Sunday, January 25, 2015

Youtube is a mood altering drug

Yesterday I had to work late. Probably you have no idea how many nut channels a downstream fan case has or how long it takes to check the running torque of them all, but I can tell you that it is more than you think. It takes longer than you think and it took me longer than I thought. It is pretty typical for me to mis-underestimate the timeline for everything that I do. That is because when I am doing something, that is the only thing in my brain, so it seems like time doesn't matter.
Time does matter.
Time matters to Satu who looks forward to our time to reconnect on Saturday nights. This is usually our watch dumb TV, eat take out Indian food and laugh until we have to hold eachother's sides. But not last night. Last night when I finally dragged my ass home at 9pm empty handed, the mood was officially dead. The fire had burned out and so had the candles that she had lit 3 hours earlier when I was supposed to be home. In fact, the only thing smoldering when I got home was her temper.

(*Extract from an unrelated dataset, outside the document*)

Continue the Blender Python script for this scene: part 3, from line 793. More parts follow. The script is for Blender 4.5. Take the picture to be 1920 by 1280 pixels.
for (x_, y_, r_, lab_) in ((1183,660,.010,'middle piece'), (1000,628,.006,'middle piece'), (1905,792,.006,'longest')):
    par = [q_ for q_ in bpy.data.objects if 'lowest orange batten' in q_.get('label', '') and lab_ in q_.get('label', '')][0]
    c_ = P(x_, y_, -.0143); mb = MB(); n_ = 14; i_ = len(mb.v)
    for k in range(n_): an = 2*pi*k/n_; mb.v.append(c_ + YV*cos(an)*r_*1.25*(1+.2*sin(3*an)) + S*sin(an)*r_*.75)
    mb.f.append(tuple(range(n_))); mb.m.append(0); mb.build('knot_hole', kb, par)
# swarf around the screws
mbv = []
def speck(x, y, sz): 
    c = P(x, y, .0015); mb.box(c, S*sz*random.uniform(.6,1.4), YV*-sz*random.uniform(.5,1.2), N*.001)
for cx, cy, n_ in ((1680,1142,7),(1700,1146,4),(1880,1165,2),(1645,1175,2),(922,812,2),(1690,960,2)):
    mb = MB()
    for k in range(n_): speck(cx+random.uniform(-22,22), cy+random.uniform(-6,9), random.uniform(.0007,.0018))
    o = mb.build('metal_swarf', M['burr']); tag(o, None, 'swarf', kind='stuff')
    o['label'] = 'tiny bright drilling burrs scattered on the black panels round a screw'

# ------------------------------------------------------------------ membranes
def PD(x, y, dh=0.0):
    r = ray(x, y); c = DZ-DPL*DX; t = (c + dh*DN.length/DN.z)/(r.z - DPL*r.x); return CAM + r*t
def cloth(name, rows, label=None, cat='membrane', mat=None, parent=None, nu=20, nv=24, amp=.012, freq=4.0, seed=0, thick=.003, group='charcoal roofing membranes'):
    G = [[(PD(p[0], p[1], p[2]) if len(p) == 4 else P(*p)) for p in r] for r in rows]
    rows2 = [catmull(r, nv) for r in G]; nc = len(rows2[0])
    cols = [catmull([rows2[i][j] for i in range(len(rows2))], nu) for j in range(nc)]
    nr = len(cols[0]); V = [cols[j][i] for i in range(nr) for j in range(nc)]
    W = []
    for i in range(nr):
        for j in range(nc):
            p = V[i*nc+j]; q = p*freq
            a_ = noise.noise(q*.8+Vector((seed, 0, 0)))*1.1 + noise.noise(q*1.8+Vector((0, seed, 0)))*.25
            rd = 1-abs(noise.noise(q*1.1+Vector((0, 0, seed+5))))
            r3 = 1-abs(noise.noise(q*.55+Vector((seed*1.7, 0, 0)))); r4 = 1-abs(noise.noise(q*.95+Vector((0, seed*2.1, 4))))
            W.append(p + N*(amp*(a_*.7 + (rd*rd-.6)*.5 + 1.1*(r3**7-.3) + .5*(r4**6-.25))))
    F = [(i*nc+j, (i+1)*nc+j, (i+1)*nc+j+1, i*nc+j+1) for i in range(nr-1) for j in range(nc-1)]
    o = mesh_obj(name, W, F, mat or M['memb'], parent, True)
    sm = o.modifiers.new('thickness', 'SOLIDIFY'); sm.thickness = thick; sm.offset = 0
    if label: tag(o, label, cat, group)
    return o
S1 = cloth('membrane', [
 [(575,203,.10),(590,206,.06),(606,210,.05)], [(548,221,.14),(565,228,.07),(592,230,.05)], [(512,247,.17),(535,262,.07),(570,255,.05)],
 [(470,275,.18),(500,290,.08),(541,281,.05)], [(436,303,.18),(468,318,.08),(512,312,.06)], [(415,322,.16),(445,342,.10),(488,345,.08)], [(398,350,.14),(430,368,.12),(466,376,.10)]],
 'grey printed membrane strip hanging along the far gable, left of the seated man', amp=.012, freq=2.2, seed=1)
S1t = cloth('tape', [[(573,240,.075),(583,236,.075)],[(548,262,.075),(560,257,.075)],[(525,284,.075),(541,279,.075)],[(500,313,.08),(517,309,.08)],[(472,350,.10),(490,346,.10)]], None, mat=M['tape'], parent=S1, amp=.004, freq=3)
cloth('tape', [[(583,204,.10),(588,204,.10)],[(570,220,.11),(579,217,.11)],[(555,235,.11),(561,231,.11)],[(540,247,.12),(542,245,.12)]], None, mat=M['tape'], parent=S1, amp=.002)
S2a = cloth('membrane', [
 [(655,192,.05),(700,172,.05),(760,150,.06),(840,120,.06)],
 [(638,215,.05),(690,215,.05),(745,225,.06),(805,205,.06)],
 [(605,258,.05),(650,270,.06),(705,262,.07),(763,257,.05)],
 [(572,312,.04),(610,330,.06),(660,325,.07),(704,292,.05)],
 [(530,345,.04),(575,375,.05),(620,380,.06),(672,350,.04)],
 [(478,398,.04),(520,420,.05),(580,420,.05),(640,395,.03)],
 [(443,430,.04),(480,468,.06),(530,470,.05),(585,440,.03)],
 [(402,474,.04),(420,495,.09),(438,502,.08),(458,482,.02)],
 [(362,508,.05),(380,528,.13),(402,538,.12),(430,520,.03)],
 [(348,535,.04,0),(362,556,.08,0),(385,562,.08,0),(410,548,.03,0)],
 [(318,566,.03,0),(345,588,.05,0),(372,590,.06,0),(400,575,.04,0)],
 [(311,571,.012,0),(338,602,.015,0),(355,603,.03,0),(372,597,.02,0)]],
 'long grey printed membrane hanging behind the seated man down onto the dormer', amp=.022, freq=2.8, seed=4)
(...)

We ate pizza in near silence and as a token of forgiveness she brought me a dove chocolate which made me feel hopeful, but it was still to early to get over my hugely disappointing tardiness.
It wasn't until we were curled up in bed that I remembered what an instantaneously happy thing it could be to pull up some youtube videos and just laugh together.
Yep, that did the trick. Thank god for short legged Japanese cats and dogs swimming in the air. Youtube saved the night and we curled up holding eachother's sides.